One of the things I've found that truly helps me in working on a campaign is creating monsters or factions. Worldbuilding through tangible statistical creatures seems to really help me. For instance, instead of just picking through monsters and placing them, I'll figure out where a creature would be, and then name it something along the lines of Ruby Goblins of Rime (which you can see on this blog, just go to the Monster page). Since I want to run BECMI, I have to re-stat them a bit, of course.
The process works for established monsters as well, if I give them an ability or a stylistic tweak or a personality change and make them fit into a region, such as a group of dwarves (and I completely stole this idea from somewhere but I can't remember where) that have gone insane and are trying to build a stairway to the sun so they can mine it, in the belief that it holds unimaginable riches in ores and gems to make it so bright and shiny. Imagine how precarious that encounter could be if a PC spouts off and begins to laugh at the idea that they take so dearly and seriously, with a bunch of ill-tempered dwarves now driven to insane anger. Those guys are going to go near to the equator since the sun is always high in the sky for hours on end, and led to their insane quest to try to mine it.

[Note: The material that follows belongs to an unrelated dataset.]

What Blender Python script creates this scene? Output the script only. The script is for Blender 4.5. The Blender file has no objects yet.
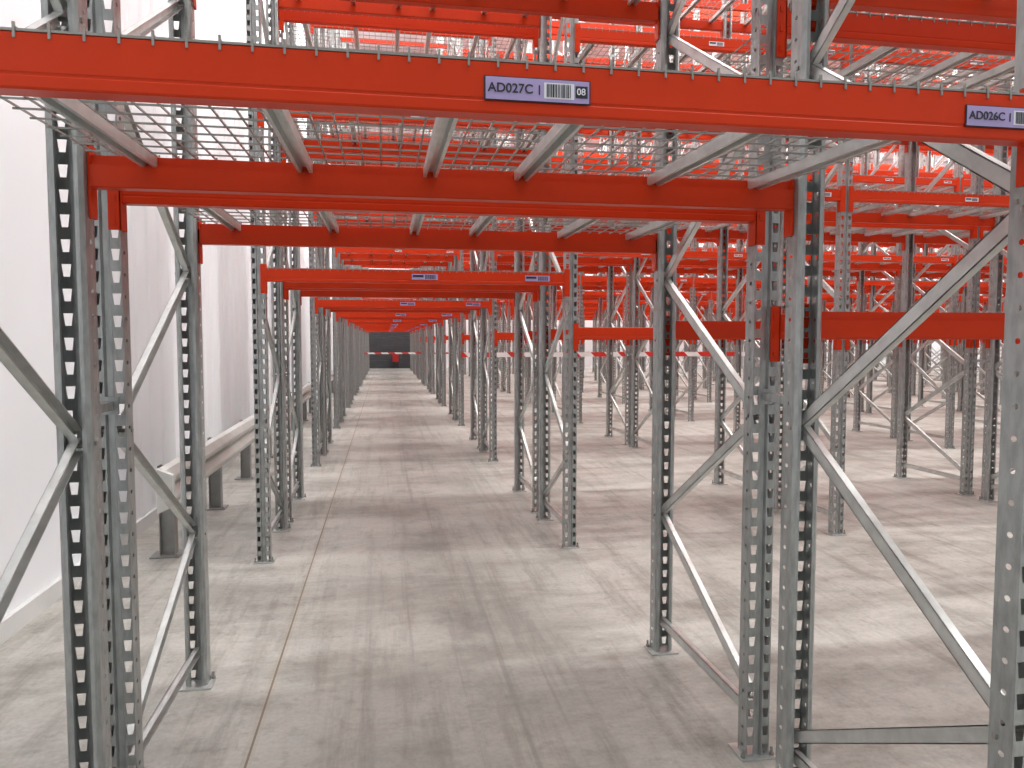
import bpy, math, random
import numpy as np
random.seed(4)
S=bpy.context.scene
H=1.70
# ------------------------------------------------------------------ materials
def mat(name):
    m=bpy.data.materials.new(name); m.use_nodes=True
    nt=m.node_tree; b=nt.nodes['Principled BSDF']; return m,nt,b
def N(nt,t,**k):
    n=nt.nodes.new(t)
    for a,v in k.items(): setattr(n,a,v)
    return n
def ramp(nt,fac,stops):
    r=N(nt,'ShaderNodeValToRGB'); e=r.color_ramp.elements
    while len(e)<len(stops): e.new(0.5)
    for i,(p,c) in enumerate(stops):
        e[i].position=p; e[i].color=(c[0],c[1],c[2],1)
    nt.links.new(fac,r.inputs[0]); return r.outputs[0]
def noise(nt,scale,detail=4,rough=.55,vec=None,sc=None):
    n=N(nt,'ShaderNodeTexNoise'); n.inputs['Scale'].default_value=scale
    n.inputs['Detail'].default_value=detail; n.inputs['Roughness'].default_value=rough
    tc=N(nt,'ShaderNodeTexCoord'); src=tc.outputs['Object']
    if sc:
        mp=N(nt,'ShaderNodeMapping'); mp.inputs['Scale'].default_value=sc
        nt.links.new(src,mp.inputs[0]); src=mp.outputs[0]
    nt.links.new(src,n.inputs['Vector']); return n.outputs['Fac']
def mixc(nt,fac,a,b,mode='MIX'):
    m=N(nt,'ShaderNodeMix',data_type='RGBA',blend_type=mode)
    for sock,v in ((m.inputs[0],fac),(m.inputs[6],a),(m.inputs[7],b)):
        if isinstance(v,(int,float)): sock.default_value=v
        elif isinstance(v,tuple): sock.default_value=(*v,1)
        else: nt.links.new(v,sock)
    return m.outputs[2]
def simple(name,c,rough=.5,metal=0,var=.08,scale=6,sc=None,spec=.5):
    m,nt,b=mat(name)
    lo=tuple(x*(1-var) for x in c); hi=tuple(min(1,x*(1+var)) for x in c)
    nt.links.new(ramp(nt,noise(nt,scale,sc=sc),[(.35,lo),(.65,hi)]),b.inputs['Base Color'])
    b.inputs['Roughness'].default_value=rough; b.inputs['Metallic'].default_value=metal
    b.inputs['Specular IOR Level'].default_value=spec
    return m
M_galv=simple('galvanised_steel',(.38,.40,.395),.36,.6,.16,45,(1,1,.3))
M_wire=simple('zinc_wire',(.34,.335,.31),.35,.6,.05,10)
M_brace=simple('galvanised_brace',(.62,.635,.62),.30,.65,.1,14)
M_red=simple('orange_red_paint',(.58,.038,.006),.36,0,.04,3,spec=.22)
M_label=simple('label_lavender',(.40,.33,.58),.4,0,.02,3)
M_white=simple('label_white',(.75,.75,.8),.4,0,.02,3)
M_ink=simple('label_ink',(.02,.02,.03),.5,0,.02,3)
M_wall=simple('wall_white_panel',(.87,.89,.92),.5,0,.01,.7)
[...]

Anyhow, on the mapping front I am now 31 pages deep into the 49 pages of re-mapping the world it took to break things down into 6 mile hexes. It's a long, tedious process, and I'm trying to get through between 2 and 4 pages per day, so I'm very close. For individual adventuring areas I think I'll break them down further into 1 mile hexes and use a few resources like random tables to give me extra ideas and to tweak the terrain when it gets that granular. By the end of this, after I dabble in a few different beginning campaign areas, I'll be able to go on the hunt to start a game somewhere.